> What the task requires
Exactly retype the lines from the top of the data through the line containing "head_extras(boy, HC, HH, HM)", leaving out every picture.

☆ ☆ ☆ ☆

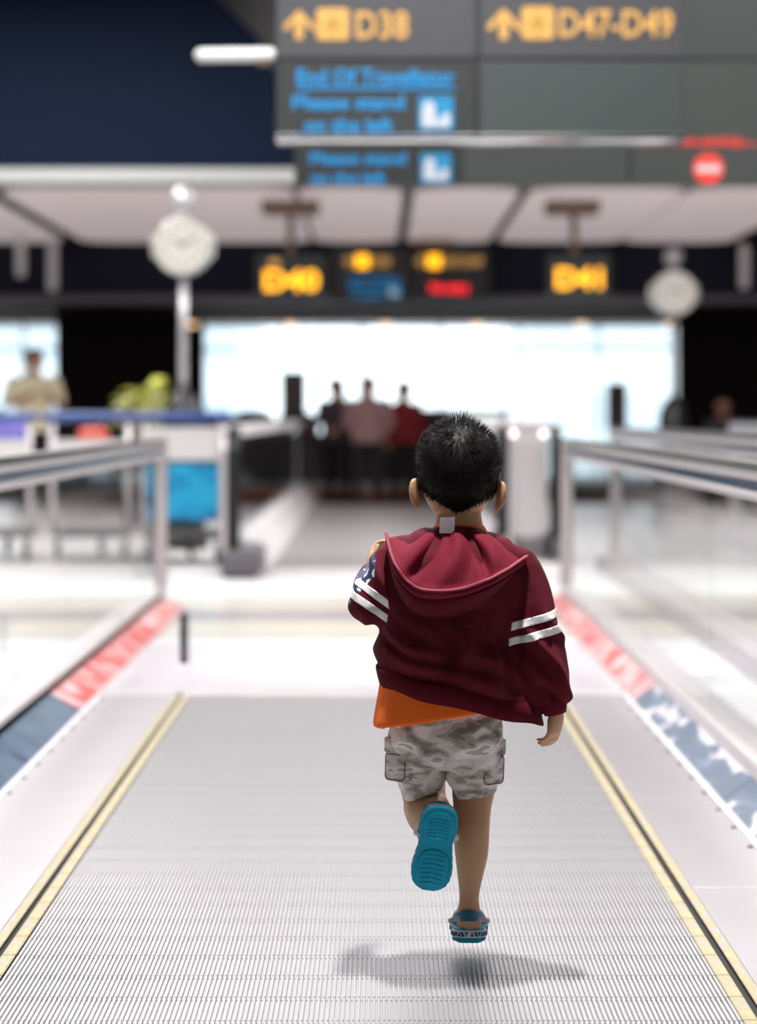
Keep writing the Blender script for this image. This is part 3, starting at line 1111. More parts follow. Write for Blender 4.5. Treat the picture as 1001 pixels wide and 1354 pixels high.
# left leg: thigh forward, shank folded back with the sole to the camera
body.tube([K(556, 955, .0), K(558, 1005, .05), K(561, 1052, .10)], [.048, .046, .042], 18, True, True)
KN, AN = K(563, 1066, .10), K(577, 1094, -.085)
body.tube([KN, KN.lerp(AN, .22), KN.lerp(AN, .45), KN.lerp(AN, .75), AN], [.043, .044, .043, .033, .024], 18, True, True)
HEEL, TOE = K(583, 1078, -.135), K(568.5, 1170, -.112)
FD = (TOE - HEEL).normalized()
SN = Vector((0.02, -1, -0.12))
SN = (SN - FD * SN.dot(FD)).normalized()       # out of the sole, toward the camera
body.tube([AN, HEEL - SN * .034 + FD * .01], [.024, .022], 14, True, True)
body.tube([HEEL - SN * .026 + FD * .006, HEEL - SN * .028 + FD * .05, HEEL - SN * .020 + FD * .10, HEEL - SN * .016 + FD * .125], [.021, .024, .023, .016], 14, True, True)
sk = fuse(body, 0.0026, 5, 0.5)
put('body', sk, M['skin'], boy, True)
head_extras(boy, HC, HH, HM)


# hair: short sides, spiky crown
def boy_thick(n):
    x, y, z = n
    up = sstep(0.1, 0.85, z)
    side = sstep(0.35, 0.75, abs(x)) * sstep(0.05, 0.4, z)
    return 0.0035 + 0.0045 * up + 0.009 * side + 0.0025 * noise.noise(Vector(n) * 9) * up


hb = MB()
add_hair(hb, HC, HH, HM, boy_thick)
hair = hb.build('hair', M['hair'], boy, True)
rnd = random.Random(11)
hs = MB()
crown = Vector((0.05, -0.60, 0.80)).normalized()
cnt = 0
while cnt < 5200:
    n = Vector((rnd.gauss(0, 1), rnd.gauss(0, 1), rnd.gauss(0, 1))).normalized()
    if n.z < hairline(n) + 0.02:
        continue
    cnt += 1
    p = head_point(n, HH) + n * (boy_thick(n) * 0.75)
    away = n - crown
    away = away - n * away.dot(n)
    dd = away.length
    tang = away.normalized() if dd > 1e-4 else Vector((0, 1, 0))
    up = sstep(0.30, 0.9, n.z)
    topf = sstep(-0.35, 0.15, n.y) * up
    ln = 0.010 + 0.010 * up + 0.024 * topf * rnd.uniform(0.3, 1.2) * math.exp(-((n.x - 0.0) / 0.42) ** 2)
    lift = 0.22 + 0.75 * topf + 0.25 * up
    side = sstep(0.45, 0.8, abs(n.x)) * sstep(0.15, 0.5, n.z)
    lift += 0.5 * side
    jit = Vector((rnd.gauss(0, .22), rnd.gauss(0, .22), rnd.gauss(0, .22)))
    cl = noise.noise_vector(n * 5.0) * 0.45 * topf
    d1 = (tang * (1 - lift * 0.6) + n * lift + Vector((0, 0, 1)) * 0.55 * topf + jit + cl).normalized()
    d2 = (d1 + tang * 0.25 + Vector((0, 0, -0.12))).normalized()
    r = rnd.uniform(0.00045, 0.0008)
    a, b_, c_ = [HC + HM @ q for q in (p, p + d1 * ln * 0.55, p + d1 * ln * 0.55 + d2 * ln * 0.45)]
    sd = (HM @ d1).cross(Vector((rnd.gauss(0, 1), rnd.gauss(0, 1), rnd.gauss(0, 1)))).normalized()
    s2 = (HM @ d1).cross(sd)
    base = len(hs.v)
    for q, rr_ in ((a, r), (b_, r * 0.8)):
        for k in range(3):
            t_ = 2 * PI * k / 3
            hs.v.append(tuple(q + sd * math.cos(t_) * rr_ + s2 * math.sin(t_) * rr_))
    hs.v.append(tuple(c_))
    for k in range(3):
        k2 = (k + 1) % 3
        hs.face((base + k, base + k2, base + 3 + k2, base + 3 + k))
        hs.face((base + 3 + k, base + 3 + k2, base + 6))
ho = hs.build('hair_strands', M['hair'], boy, True)
ho['kind'] = 'stuff'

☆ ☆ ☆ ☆

> Written response
Keep writing the Blender script for this image. This is part 3, starting at line 1111. More parts follow. Write for Blender 4.5. Treat the picture as 1001 pixels wide and 1354 pixels high.
# left leg: thigh forward, shank folded back with the sole to the camera
body.tube([K(556, 955, .0), K(558, 1005, .05), K(561, 1052, .10)], [.048, .046, .042], 18, True, True)
KN, AN = K(563, 1066, .10), K(577, 1094, -.085)
body.tube([KN, KN.lerp(AN, .22), KN.lerp(AN, .45), KN.lerp(AN, .75), AN], [.043, .044, .043, .033, .024], 18, True, True)
HEEL, TOE = K(583, 1078, -.135), K(568.5, 1170, -.112)
FD = (TOE - HEEL).normalized()
SN = Vector((0.02, -1, -0.12))
SN = (SN - FD * SN.dot(FD)).normalized()       # out of the sole, toward the camera
body.tube([AN, HEEL - SN * .034 + FD * .01], [.024, .022], 14, True, True)
body.tube([HEEL - SN * .026 + FD * .006, HEEL - SN * .028 + FD * .05, HEEL - SN * .020 + FD * .10, HEEL - SN * .016 + FD * .125], [.021, .024, .023, .016], 14, True, True)
sk = fuse(body, 0.0026, 5, 0.5)
put('body', sk, M['skin'], boy, True)
head_extras(boy, HC, HH, HM)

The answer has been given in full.